[Openicc] VMs and display correcotions

Chris Murphy lists at colorremedies.com
Wed Mar 9 15:34:33 PST 2011


On Mar 9, 2011, at 1:53 PM, Graeme Gill wrote:

> Chris Murphy wrote:
> 
>> it's running on. And then for remote display - I haven't even attempted it. I don't
>> know what software is used. Is it typically just another copy of that VM software and a
>> VNC like connection is established?
> 
> There's VNC, and then there's more elegant schemes like X11 and Citrix (which is like
> a Windows version of X11). I don't think any of them are particularly color aware,
> although X11 can work well if the VideoLUT setting is supported by the driver.
> The ICC profile should work remotely since (by convention) it's stored in an Atom.
> (Assuming an application follows the convention!). I haven't played with Citrix,
> so I'm not sure if they have implemented Microsofts color remotely or not.

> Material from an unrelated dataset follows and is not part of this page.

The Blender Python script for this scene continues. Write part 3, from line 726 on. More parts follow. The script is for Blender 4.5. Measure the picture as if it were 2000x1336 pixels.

I have used VNC. When I'm wondering is how host VM applications implement their own remote display feature. For example VirtualBox has an explicit Remote Display feature - and I think the way it works is the host machine runs a guest OS, with Remote Display enabled for that guest. And then some other machine also runs Virtual Box and must somehow be able to access this "published" remote display instance? Or maybe Remote Display in Virtual Box is made available via VNC to any VNC client? Anyway....whatever, VNC clients are definitely not color managed right now. They have no idea what display they are on and have no means of informing the remote OS of the user's display behavior so that display compensation can occur.

Doing display compensation locally is perhaps a little more complicated for the brain to figure out, but maybe not nearly as difficult for the computer. If all of these windows and their context are objects, and all of them simply (haha) forwarded their source space metadata through the remote display stream, it would become the responsibility of either the VNC client (or its host operating system) to color manage those objects locally.

The alternative is a lot of display compensation cycles happening on a server, or the assumption of sRGB and /DeviceRGB neither of which are quality options.